DATA:
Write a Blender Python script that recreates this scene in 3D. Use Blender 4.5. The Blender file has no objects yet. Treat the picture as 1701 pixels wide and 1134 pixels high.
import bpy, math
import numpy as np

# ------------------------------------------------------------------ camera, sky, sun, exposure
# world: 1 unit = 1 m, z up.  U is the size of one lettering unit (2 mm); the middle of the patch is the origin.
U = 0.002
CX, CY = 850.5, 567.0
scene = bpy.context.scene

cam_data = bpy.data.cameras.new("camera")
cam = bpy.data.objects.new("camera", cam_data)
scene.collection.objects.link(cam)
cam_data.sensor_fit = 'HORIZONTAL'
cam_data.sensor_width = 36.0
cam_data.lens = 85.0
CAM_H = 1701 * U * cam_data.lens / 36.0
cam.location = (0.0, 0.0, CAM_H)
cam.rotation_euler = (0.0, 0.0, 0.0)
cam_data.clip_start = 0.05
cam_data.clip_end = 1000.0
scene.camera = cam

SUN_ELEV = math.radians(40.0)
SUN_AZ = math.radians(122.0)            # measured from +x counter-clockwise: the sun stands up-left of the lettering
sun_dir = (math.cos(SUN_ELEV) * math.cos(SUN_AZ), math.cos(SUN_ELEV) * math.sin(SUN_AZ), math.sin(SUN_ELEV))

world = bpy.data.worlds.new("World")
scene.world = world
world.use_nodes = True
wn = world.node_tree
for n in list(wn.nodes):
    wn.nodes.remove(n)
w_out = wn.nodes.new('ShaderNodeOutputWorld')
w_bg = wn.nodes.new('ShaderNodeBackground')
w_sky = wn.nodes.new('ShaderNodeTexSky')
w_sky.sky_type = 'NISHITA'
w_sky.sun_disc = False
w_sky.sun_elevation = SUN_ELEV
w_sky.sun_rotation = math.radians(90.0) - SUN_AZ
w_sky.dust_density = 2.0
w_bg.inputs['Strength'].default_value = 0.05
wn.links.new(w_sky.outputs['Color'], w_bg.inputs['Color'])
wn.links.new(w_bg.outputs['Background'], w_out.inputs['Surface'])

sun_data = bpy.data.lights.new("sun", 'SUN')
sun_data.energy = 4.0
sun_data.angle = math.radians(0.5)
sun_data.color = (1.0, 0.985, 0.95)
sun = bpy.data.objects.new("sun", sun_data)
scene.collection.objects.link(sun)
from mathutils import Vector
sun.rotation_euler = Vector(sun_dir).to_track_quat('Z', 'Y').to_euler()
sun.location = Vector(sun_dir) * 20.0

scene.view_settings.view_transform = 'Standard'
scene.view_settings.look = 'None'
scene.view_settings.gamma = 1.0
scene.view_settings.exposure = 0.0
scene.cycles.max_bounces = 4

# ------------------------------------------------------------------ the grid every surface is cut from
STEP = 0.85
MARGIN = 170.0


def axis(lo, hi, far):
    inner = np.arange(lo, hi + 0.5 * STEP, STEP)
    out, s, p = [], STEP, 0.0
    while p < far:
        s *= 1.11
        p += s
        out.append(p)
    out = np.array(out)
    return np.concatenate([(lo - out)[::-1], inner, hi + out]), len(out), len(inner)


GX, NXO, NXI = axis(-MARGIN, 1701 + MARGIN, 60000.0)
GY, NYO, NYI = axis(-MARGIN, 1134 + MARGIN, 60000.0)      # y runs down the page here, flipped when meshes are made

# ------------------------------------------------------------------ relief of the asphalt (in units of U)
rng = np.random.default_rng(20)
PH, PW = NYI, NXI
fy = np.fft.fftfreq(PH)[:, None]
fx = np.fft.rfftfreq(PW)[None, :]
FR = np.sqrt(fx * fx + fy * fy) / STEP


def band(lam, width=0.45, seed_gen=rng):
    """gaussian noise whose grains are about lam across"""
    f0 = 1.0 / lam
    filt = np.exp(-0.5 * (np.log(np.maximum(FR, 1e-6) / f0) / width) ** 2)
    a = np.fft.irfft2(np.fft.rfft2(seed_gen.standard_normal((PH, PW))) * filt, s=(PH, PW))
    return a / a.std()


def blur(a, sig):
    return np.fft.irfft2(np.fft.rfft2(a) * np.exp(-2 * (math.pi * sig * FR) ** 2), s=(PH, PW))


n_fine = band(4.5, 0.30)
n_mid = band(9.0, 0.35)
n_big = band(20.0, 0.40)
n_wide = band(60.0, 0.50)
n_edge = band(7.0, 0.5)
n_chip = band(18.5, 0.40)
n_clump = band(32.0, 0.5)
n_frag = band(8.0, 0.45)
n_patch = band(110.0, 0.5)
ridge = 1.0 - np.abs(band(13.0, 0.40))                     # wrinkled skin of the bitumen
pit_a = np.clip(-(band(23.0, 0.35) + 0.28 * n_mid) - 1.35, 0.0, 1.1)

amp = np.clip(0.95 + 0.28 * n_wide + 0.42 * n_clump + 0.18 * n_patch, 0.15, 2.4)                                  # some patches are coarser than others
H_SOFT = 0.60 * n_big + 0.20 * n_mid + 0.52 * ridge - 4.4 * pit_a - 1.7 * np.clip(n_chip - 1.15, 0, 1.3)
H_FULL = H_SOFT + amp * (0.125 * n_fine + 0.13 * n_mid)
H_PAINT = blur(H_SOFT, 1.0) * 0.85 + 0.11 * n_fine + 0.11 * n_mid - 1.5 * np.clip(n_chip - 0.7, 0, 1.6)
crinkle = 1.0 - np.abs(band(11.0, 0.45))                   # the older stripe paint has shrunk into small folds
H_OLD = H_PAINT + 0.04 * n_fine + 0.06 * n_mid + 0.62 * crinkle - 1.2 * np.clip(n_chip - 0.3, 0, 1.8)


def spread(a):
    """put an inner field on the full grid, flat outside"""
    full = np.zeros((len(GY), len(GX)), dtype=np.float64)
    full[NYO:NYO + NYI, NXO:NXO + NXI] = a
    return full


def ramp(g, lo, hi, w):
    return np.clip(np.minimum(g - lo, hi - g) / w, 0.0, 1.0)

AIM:
From the very first line of the data through the line with "scene.camera = cam" in it, please reproduce each line exactly and output nothing more.

EXERCISE OUTPUT:
Write a Blender Python script that recreates this scene in 3D. Use Blender 4.5. The Blender file has no objects yet. Treat the picture as 1701 pixels wide and 1134 pixels high.
import bpy, math
import numpy as np

# ------------------------------------------------------------------ camera, sky, sun, exposure
# world: 1 unit = 1 m, z up.  U is the size of one lettering unit (2 mm); the middle of the patch is the origin.
U = 0.002
CX, CY = 850.5, 567.0
scene = bpy.context.scene

cam_data = bpy.data.cameras.new("camera")
cam = bpy.data.objects.new("camera", cam_data)
scene.collection.objects.link(cam)
cam_data.sensor_fit = 'HORIZONTAL'
cam_data.sensor_width = 36.0
cam_data.lens = 85.0
CAM_H = 1701 * U * cam_data.lens / 36.0
cam.location = (0.0, 0.0, CAM_H)
cam.rotation_euler = (0.0, 0.0, 0.0)
cam_data.clip_start = 0.05
cam_data.clip_end = 1000.0
scene.camera = cam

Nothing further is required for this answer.